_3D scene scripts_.
********

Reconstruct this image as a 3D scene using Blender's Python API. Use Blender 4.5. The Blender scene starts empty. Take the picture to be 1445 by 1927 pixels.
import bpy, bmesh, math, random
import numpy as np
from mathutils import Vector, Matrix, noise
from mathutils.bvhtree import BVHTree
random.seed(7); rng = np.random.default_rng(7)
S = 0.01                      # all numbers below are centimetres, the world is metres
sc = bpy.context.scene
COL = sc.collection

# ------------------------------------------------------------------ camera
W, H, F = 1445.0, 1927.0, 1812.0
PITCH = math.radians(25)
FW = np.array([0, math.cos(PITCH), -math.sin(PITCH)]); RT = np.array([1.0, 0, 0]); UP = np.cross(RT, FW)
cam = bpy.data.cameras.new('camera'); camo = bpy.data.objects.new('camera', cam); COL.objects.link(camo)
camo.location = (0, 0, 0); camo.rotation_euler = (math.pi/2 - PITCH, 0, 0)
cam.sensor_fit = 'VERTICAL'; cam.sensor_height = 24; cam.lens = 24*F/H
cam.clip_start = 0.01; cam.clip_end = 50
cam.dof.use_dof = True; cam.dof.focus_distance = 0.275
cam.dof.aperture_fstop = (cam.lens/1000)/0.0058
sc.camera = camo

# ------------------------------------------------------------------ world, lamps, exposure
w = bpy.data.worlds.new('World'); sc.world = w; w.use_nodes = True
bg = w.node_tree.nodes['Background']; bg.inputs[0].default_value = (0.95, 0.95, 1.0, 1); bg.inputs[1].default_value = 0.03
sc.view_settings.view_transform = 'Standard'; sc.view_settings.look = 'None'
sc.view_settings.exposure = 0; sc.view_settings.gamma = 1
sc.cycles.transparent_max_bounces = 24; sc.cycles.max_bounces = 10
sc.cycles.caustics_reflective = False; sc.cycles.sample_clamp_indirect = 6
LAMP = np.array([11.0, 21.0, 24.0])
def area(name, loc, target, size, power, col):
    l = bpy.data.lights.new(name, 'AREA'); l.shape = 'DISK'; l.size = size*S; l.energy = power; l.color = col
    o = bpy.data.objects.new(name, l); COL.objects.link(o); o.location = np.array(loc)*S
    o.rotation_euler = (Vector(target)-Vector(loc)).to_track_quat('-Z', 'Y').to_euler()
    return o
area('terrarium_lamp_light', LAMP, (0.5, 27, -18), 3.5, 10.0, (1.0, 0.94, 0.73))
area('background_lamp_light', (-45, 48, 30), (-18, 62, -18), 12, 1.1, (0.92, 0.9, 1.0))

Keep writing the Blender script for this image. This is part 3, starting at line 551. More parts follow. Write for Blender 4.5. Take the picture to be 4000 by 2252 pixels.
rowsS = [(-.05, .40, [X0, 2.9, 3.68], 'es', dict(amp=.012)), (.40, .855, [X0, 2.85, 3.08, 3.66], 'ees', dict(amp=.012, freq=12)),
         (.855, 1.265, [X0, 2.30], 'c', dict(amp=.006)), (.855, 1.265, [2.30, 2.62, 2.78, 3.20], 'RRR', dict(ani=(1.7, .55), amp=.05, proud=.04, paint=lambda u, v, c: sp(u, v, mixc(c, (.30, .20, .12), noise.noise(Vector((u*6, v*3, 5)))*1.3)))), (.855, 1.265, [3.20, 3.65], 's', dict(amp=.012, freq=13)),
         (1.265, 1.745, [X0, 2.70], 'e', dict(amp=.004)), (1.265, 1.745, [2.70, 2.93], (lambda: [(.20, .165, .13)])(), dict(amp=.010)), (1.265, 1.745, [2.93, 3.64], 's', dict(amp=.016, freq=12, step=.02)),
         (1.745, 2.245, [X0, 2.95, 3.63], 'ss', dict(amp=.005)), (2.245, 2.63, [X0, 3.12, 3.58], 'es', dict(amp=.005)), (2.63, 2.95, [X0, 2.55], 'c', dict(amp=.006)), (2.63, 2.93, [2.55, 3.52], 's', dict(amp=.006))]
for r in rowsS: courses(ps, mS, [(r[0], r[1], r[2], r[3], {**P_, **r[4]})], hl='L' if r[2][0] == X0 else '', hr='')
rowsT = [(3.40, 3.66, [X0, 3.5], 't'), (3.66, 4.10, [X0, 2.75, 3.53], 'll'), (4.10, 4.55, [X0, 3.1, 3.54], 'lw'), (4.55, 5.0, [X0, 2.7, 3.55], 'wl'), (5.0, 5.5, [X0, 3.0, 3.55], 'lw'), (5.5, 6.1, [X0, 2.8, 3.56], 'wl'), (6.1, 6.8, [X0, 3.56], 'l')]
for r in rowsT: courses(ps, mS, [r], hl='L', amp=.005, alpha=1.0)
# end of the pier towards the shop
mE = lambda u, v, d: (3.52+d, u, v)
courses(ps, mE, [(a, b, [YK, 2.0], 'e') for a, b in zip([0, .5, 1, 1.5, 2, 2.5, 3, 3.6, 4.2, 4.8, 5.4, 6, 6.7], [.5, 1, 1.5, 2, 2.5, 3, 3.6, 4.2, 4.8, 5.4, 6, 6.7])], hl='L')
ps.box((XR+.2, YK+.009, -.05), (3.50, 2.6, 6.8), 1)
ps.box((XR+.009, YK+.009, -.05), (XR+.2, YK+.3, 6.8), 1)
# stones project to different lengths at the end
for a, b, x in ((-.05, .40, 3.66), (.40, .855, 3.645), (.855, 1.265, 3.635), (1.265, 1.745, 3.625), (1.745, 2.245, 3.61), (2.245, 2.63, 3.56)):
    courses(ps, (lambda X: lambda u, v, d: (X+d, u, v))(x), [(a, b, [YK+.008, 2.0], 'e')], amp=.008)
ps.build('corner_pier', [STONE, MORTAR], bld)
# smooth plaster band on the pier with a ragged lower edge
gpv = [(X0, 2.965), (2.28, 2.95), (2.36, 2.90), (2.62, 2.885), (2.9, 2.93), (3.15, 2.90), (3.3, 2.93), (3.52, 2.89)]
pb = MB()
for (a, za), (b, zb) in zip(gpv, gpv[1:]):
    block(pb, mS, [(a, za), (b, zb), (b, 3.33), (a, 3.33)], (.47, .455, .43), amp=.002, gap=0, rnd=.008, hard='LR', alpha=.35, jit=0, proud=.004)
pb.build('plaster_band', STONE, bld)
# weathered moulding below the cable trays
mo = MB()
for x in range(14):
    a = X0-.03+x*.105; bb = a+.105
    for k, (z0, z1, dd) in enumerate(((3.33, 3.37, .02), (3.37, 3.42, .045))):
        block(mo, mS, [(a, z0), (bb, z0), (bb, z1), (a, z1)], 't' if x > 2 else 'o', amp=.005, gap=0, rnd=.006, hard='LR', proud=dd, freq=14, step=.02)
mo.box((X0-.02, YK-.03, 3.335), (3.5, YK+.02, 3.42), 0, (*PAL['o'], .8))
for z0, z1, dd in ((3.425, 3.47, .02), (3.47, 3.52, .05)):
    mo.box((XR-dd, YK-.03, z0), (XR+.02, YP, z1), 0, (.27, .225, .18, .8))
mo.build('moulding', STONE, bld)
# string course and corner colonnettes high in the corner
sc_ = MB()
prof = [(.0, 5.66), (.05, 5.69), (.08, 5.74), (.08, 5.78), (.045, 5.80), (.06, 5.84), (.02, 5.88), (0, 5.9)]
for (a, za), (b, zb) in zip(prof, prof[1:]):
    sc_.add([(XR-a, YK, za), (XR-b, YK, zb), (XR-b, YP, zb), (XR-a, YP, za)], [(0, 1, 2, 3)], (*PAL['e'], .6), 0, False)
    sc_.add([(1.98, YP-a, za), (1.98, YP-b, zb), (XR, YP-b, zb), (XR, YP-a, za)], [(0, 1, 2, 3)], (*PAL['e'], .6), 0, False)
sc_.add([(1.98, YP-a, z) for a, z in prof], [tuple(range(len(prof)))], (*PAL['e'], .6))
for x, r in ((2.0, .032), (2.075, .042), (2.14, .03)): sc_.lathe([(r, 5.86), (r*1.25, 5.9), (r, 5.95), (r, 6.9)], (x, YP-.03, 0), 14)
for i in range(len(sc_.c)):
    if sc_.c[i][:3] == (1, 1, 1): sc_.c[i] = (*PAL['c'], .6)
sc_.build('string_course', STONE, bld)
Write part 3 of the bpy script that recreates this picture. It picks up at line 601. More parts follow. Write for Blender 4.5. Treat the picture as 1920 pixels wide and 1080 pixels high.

********

_Instructions to follow_.
Copy every line from the entries that contains the word "high".

_Written answer_.
# string course and corner colonnettes high in the corner
Write part 3 of the bpy script that recreates this picture. It picks up at line 601. More parts follow. Write for Blender 4.5. Treat the picture as 1920 pixels wide and 1080 pixels high.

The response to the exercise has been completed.